• **SUPPLIED RECORDS**
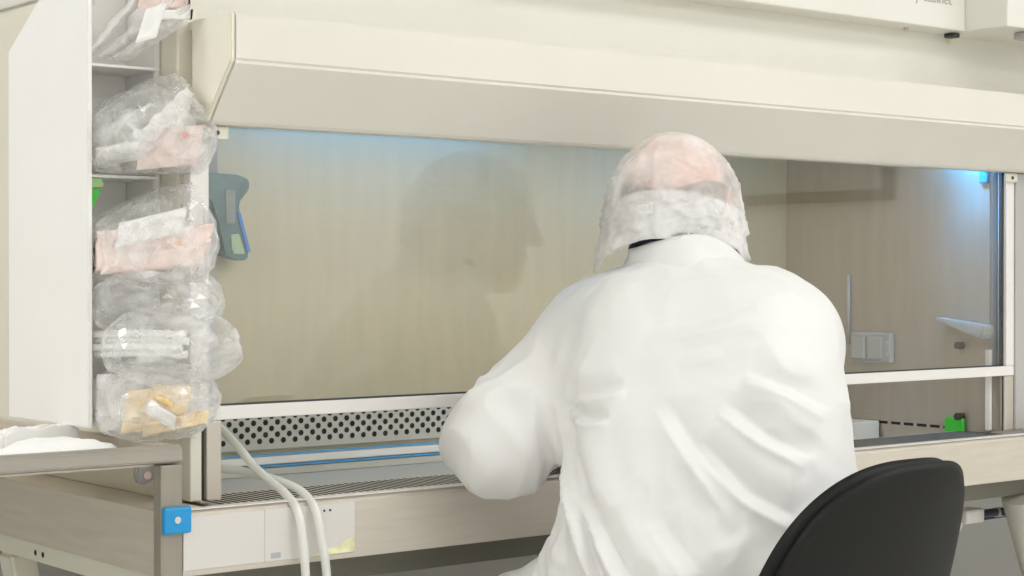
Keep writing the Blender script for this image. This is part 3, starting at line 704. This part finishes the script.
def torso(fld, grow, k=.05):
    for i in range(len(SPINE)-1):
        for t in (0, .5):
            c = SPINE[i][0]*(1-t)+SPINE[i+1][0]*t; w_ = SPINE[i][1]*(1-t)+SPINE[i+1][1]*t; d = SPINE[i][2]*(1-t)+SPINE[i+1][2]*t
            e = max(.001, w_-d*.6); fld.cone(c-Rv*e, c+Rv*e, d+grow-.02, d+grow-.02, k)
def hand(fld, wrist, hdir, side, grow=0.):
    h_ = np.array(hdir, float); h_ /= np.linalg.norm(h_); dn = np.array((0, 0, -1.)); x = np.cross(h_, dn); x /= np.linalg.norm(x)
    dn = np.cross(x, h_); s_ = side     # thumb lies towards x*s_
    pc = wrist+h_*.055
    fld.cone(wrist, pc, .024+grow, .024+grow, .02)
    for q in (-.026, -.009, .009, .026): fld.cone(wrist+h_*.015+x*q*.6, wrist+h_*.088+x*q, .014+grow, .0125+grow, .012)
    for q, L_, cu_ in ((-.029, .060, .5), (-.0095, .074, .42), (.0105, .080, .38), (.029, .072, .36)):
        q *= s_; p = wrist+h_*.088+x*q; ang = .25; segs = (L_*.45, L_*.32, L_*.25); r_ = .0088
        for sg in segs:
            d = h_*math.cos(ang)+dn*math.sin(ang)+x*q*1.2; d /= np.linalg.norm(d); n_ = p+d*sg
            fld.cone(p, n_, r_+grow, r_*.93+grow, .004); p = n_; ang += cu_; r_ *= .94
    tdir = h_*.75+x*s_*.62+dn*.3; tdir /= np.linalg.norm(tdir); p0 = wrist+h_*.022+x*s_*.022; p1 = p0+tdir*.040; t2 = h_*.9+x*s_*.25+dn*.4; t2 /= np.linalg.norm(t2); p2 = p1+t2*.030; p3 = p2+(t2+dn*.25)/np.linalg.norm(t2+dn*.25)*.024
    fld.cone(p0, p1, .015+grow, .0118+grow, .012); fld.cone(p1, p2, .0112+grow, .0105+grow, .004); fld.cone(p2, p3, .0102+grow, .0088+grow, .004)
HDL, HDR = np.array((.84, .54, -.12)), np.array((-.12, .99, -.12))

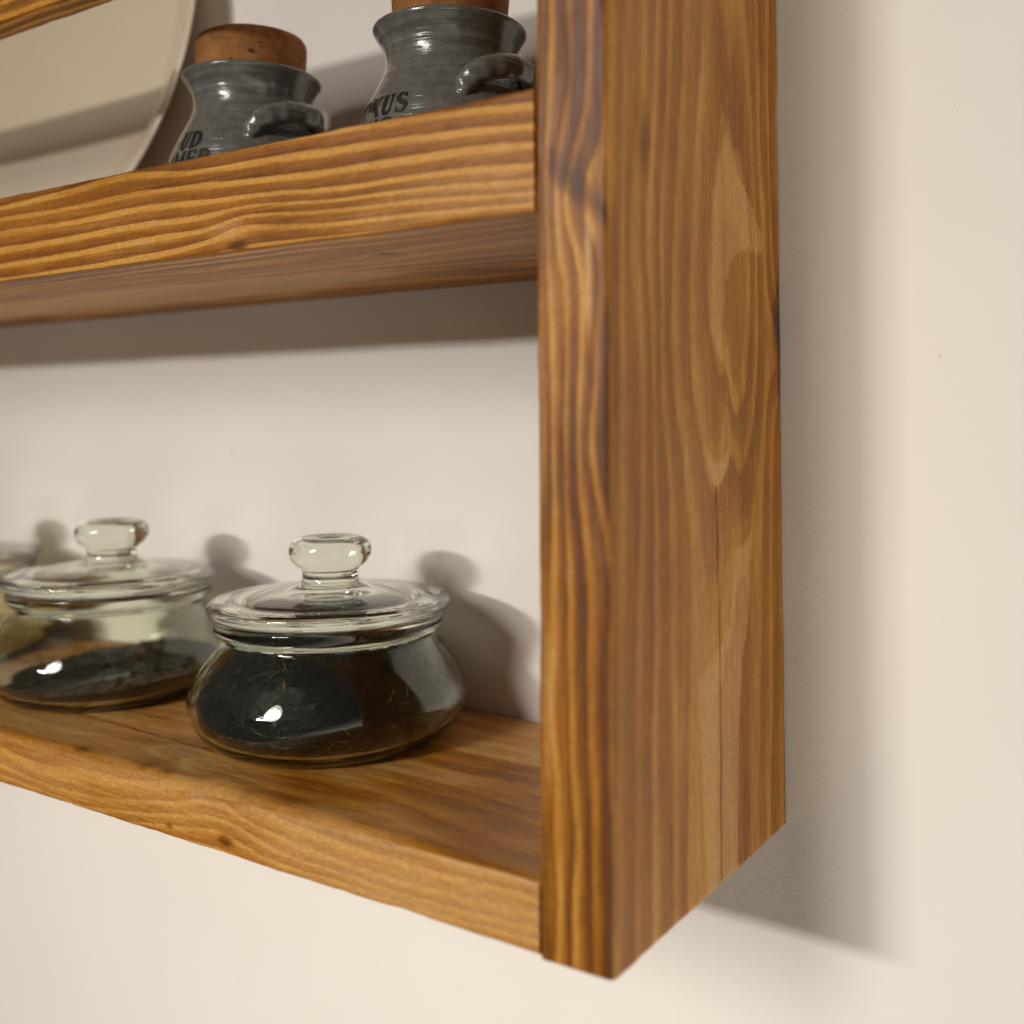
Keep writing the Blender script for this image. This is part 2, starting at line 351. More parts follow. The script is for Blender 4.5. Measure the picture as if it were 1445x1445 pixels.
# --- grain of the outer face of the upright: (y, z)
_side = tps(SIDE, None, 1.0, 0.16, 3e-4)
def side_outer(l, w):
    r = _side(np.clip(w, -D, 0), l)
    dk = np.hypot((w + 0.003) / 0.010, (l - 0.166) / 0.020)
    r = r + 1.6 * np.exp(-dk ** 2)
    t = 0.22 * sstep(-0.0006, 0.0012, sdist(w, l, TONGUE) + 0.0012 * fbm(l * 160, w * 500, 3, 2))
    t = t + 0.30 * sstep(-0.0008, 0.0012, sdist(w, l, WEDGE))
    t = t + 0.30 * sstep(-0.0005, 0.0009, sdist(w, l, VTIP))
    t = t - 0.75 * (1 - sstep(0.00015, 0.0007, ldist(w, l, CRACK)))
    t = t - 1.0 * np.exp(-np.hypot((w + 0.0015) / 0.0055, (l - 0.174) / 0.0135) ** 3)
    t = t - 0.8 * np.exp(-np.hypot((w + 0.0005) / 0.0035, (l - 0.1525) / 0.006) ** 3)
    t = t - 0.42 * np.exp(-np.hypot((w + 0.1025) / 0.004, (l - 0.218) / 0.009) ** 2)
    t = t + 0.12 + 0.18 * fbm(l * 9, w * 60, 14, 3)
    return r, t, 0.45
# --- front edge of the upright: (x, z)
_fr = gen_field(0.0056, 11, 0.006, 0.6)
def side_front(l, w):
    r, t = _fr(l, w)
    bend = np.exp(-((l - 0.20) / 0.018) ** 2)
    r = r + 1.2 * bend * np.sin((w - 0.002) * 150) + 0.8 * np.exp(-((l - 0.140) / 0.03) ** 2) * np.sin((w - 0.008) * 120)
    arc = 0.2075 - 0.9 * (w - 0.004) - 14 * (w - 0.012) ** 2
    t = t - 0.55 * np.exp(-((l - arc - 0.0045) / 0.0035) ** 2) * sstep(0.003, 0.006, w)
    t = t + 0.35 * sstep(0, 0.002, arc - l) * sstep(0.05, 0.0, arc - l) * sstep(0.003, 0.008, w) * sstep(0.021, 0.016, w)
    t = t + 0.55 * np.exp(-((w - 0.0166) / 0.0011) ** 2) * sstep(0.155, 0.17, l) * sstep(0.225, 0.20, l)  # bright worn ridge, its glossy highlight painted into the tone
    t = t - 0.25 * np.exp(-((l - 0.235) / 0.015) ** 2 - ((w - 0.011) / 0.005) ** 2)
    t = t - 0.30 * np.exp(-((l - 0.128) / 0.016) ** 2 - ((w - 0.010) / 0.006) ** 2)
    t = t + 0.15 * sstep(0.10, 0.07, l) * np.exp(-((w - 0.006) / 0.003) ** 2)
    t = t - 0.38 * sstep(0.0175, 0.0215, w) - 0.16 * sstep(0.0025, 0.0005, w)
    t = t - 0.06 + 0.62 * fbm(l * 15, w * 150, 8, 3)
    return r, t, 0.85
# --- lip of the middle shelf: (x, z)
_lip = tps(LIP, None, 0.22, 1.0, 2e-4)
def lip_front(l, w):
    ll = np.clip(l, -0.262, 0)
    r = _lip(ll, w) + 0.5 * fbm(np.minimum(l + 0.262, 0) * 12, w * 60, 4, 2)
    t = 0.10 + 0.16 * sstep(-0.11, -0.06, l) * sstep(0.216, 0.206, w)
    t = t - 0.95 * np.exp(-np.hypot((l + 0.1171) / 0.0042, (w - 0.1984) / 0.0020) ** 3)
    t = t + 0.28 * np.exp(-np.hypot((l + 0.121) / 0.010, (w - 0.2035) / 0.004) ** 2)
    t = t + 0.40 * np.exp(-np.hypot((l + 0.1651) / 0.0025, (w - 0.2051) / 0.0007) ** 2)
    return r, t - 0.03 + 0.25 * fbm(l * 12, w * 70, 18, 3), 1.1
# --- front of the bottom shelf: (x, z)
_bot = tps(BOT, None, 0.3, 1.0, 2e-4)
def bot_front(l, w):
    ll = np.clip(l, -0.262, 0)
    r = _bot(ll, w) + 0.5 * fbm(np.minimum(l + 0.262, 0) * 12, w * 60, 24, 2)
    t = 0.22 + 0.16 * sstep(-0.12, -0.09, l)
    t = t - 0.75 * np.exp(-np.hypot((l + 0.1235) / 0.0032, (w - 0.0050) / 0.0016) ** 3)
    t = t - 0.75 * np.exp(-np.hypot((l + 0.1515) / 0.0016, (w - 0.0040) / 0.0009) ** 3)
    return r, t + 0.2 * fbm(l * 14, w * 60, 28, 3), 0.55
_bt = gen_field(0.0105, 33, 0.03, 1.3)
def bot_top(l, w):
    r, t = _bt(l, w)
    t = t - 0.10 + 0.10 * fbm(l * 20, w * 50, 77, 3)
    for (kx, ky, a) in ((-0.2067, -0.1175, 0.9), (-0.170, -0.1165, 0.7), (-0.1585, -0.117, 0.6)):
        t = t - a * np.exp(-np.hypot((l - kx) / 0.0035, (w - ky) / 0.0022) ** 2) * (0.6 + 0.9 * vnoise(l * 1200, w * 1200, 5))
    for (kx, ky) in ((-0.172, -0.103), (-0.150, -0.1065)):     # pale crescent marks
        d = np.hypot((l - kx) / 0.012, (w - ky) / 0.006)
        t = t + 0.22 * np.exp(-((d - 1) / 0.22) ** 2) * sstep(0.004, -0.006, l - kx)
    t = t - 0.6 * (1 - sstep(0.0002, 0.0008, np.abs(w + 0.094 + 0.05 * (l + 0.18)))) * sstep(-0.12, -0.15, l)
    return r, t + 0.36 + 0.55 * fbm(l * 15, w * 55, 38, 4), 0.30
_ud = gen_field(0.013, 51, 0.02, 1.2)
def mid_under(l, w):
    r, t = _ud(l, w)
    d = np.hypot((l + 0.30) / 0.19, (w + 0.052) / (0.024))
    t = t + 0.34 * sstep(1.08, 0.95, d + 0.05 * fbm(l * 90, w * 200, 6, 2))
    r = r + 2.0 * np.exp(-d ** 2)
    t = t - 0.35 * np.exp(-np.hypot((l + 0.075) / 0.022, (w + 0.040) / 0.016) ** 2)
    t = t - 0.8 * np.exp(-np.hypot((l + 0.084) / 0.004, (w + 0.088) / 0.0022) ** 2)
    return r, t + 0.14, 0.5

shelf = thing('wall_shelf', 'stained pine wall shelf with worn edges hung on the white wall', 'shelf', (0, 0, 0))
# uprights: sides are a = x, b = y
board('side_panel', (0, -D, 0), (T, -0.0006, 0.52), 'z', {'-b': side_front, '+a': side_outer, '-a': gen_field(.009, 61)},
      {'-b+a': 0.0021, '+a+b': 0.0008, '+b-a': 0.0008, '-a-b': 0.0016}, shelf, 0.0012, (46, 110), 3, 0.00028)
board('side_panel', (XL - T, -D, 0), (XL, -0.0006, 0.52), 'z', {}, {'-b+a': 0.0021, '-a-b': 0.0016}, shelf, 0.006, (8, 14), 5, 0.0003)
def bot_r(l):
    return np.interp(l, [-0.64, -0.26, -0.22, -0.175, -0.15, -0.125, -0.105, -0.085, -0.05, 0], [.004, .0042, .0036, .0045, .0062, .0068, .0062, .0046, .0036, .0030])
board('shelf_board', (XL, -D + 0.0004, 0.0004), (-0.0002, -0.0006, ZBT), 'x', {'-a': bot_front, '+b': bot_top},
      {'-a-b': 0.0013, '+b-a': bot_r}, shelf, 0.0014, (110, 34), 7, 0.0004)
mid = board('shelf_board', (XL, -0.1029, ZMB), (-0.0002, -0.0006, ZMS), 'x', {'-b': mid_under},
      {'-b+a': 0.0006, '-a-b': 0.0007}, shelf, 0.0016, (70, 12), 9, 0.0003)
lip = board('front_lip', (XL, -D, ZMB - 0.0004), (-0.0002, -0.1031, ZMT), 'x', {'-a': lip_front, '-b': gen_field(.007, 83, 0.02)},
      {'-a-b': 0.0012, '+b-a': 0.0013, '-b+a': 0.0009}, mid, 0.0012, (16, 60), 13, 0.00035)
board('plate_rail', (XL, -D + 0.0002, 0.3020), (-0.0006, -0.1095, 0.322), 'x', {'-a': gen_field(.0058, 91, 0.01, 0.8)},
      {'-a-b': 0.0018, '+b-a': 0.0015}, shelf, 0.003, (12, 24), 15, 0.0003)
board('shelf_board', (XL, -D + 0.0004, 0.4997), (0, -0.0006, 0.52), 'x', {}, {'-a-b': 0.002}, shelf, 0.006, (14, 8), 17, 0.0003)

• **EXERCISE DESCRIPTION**
From the first line above through the line containing "np.array((-.12, .99, -.12))", copy everything exactly, without the pictures.

• **RESULT**
Keep writing the Blender script for this image. This is part 3, starting at line 704. This part finishes the script.
def torso(fld, grow, k=.05):
    for i in range(len(SPINE)-1):
        for t in (0, .5):
            c = SPINE[i][0]*(1-t)+SPINE[i+1][0]*t; w_ = SPINE[i][1]*(1-t)+SPINE[i+1][1]*t; d = SPINE[i][2]*(1-t)+SPINE[i+1][2]*t
            e = max(.001, w_-d*.6); fld.cone(c-Rv*e, c+Rv*e, d+grow-.02, d+grow-.02, k)
def hand(fld, wrist, hdir, side, grow=0.):
    h_ = np.array(hdir, float); h_ /= np.linalg.norm(h_); dn = np.array((0, 0, -1.)); x = np.cross(h_, dn); x /= np.linalg.norm(x)
    dn = np.cross(x, h_); s_ = side     # thumb lies towards x*s_
    pc = wrist+h_*.055
    fld.cone(wrist, pc, .024+grow, .024+grow, .02)
    for q in (-.026, -.009, .009, .026): fld.cone(wrist+h_*.015+x*q*.6, wrist+h_*.088+x*q, .014+grow, .0125+grow, .012)
    for q, L_, cu_ in ((-.029, .060, .5), (-.0095, .074, .42), (.0105, .080, .38), (.029, .072, .36)):
        q *= s_; p = wrist+h_*.088+x*q; ang = .25; segs = (L_*.45, L_*.32, L_*.25); r_ = .0088
        for sg in segs:
            d = h_*math.cos(ang)+dn*math.sin(ang)+x*q*1.2; d /= np.linalg.norm(d); n_ = p+d*sg
            fld.cone(p, n_, r_+grow, r_*.93+grow, .004); p = n_; ang += cu_; r_ *= .94
    tdir = h_*.75+x*s_*.62+dn*.3; tdir /= np.linalg.norm(tdir); p0 = wrist+h_*.022+x*s_*.022; p1 = p0+tdir*.040; t2 = h_*.9+x*s_*.25+dn*.4; t2 /= np.linalg.norm(t2); p2 = p1+t2*.030; p3 = p2+(t2+dn*.25)/np.linalg.norm(t2+dn*.25)*.024
    fld.cone(p0, p1, .015+grow, .0118+grow, .012); fld.cone(p1, p2, .0112+grow, .0105+grow, .004); fld.cone(p2, p3, .0102+grow, .0088+grow, .004)
HDL, HDR = np.array((.84, .54, -.12)), np.array((-.12, .99, -.12))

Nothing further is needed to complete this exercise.